| DATA EXCERPT |
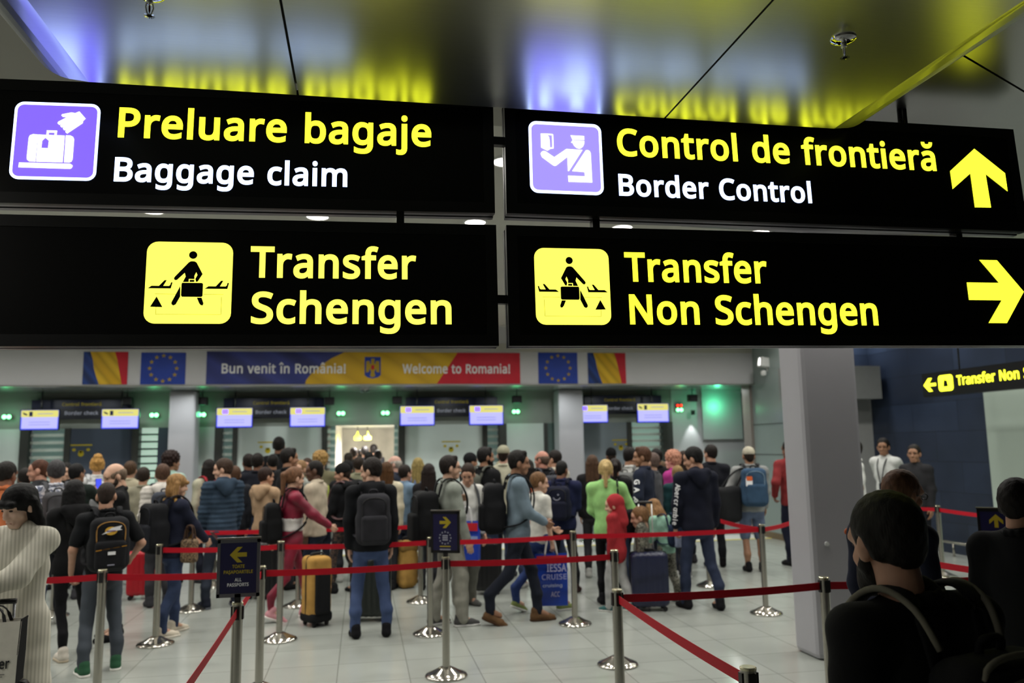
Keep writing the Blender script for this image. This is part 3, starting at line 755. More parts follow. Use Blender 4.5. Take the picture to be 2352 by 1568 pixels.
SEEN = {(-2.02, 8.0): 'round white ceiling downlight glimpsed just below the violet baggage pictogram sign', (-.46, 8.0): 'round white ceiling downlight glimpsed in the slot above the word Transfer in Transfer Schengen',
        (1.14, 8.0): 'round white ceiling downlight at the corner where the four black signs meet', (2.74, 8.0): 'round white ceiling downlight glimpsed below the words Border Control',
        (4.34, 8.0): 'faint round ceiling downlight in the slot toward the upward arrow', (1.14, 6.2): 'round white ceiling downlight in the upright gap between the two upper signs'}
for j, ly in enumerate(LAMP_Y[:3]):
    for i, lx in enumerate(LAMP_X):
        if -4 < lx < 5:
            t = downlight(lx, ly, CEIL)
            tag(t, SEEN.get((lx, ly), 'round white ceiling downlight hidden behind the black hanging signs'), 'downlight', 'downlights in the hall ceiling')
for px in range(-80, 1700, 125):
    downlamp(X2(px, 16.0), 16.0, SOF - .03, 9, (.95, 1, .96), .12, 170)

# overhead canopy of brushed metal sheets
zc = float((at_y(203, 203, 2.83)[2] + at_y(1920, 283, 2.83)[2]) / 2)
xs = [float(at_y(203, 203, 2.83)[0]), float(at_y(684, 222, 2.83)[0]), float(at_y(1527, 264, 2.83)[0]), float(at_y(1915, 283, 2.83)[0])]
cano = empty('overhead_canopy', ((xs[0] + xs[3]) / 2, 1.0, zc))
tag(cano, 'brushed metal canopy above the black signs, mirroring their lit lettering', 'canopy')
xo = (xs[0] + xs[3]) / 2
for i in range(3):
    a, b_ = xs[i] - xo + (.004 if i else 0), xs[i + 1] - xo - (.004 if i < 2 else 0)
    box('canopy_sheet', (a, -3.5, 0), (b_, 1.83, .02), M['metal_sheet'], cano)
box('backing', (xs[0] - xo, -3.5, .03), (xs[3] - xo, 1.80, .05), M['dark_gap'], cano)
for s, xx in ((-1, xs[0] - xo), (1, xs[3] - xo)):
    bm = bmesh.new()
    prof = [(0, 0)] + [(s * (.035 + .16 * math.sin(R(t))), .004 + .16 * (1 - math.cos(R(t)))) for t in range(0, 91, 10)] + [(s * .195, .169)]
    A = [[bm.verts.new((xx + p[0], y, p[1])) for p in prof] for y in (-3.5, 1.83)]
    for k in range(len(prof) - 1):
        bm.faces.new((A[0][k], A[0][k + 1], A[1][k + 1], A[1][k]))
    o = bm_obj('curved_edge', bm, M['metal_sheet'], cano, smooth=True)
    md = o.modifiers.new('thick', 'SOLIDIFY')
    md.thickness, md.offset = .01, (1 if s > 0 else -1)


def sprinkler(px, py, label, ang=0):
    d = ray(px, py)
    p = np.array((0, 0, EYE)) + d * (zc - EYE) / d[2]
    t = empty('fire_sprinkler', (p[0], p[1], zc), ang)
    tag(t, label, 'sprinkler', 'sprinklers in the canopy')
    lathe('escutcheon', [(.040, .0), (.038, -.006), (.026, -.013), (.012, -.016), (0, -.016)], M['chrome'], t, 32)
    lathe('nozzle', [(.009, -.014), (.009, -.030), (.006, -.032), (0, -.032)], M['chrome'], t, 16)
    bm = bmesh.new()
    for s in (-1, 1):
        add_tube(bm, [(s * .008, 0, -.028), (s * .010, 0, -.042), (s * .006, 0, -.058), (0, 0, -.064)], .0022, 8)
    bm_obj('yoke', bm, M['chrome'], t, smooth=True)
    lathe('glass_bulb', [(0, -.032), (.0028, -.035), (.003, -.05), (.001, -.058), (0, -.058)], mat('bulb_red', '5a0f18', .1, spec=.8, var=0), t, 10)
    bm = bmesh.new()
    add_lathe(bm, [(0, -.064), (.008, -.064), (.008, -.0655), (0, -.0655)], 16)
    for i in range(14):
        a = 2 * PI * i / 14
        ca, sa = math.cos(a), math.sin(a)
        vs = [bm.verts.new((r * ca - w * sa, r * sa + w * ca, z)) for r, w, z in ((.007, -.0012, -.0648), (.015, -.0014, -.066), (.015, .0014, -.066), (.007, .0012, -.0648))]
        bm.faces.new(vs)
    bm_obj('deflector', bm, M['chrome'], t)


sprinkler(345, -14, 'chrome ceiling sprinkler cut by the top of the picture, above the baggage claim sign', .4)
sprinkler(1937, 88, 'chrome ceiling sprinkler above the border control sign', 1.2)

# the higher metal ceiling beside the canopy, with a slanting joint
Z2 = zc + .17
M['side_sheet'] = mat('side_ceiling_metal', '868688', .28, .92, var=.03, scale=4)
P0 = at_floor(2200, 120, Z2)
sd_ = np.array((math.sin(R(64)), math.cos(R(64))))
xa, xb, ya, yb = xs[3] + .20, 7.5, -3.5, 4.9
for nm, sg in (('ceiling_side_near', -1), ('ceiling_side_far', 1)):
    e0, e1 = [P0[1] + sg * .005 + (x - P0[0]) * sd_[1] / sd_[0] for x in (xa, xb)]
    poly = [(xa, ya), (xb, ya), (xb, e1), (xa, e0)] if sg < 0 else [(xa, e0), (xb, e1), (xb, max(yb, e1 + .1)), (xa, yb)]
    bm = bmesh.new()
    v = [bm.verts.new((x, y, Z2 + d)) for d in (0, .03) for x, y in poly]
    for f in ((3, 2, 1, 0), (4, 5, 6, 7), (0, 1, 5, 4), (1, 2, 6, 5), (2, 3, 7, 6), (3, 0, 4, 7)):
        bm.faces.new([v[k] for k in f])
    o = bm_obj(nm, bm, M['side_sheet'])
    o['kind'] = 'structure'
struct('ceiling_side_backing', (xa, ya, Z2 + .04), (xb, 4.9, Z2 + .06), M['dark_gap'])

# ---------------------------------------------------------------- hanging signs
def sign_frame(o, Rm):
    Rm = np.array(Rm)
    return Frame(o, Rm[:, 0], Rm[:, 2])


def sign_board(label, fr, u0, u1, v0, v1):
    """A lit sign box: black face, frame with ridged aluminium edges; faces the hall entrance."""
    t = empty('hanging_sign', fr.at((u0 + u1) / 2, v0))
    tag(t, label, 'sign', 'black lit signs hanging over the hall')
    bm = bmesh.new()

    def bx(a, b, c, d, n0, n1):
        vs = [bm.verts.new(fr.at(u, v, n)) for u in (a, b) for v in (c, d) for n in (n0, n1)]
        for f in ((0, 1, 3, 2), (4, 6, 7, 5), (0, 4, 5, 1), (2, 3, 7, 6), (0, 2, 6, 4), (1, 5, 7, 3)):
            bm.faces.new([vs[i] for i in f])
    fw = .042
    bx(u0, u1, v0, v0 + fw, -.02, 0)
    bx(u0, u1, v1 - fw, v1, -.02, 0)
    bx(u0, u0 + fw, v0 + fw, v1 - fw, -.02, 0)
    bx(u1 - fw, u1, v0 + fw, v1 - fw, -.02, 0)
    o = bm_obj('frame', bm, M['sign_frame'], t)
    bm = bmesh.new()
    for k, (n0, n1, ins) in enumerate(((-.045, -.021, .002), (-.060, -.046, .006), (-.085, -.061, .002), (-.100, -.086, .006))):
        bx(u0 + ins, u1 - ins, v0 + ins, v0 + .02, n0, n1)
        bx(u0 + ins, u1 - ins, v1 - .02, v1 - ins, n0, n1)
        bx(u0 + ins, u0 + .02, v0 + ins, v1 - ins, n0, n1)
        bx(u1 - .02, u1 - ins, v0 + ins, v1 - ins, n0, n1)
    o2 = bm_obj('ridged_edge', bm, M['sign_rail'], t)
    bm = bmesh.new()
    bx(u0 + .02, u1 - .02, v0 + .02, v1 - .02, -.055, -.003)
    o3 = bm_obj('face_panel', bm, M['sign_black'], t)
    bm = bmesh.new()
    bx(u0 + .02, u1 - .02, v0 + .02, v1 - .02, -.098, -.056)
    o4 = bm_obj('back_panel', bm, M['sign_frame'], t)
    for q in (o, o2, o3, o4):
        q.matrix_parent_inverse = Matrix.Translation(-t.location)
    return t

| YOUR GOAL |
Copy all lines from the material that contain "picture".

| THE RESULT |
Keep writing the Blender script for this image. This is part 3, starting at line 755. More parts follow. Use Blender 4.5. Take the picture to be 2352 by 1568 pixels.
sprinkler(345, -14, 'chrome ceiling sprinkler cut by the top of the picture, above the baggage claim sign', .4)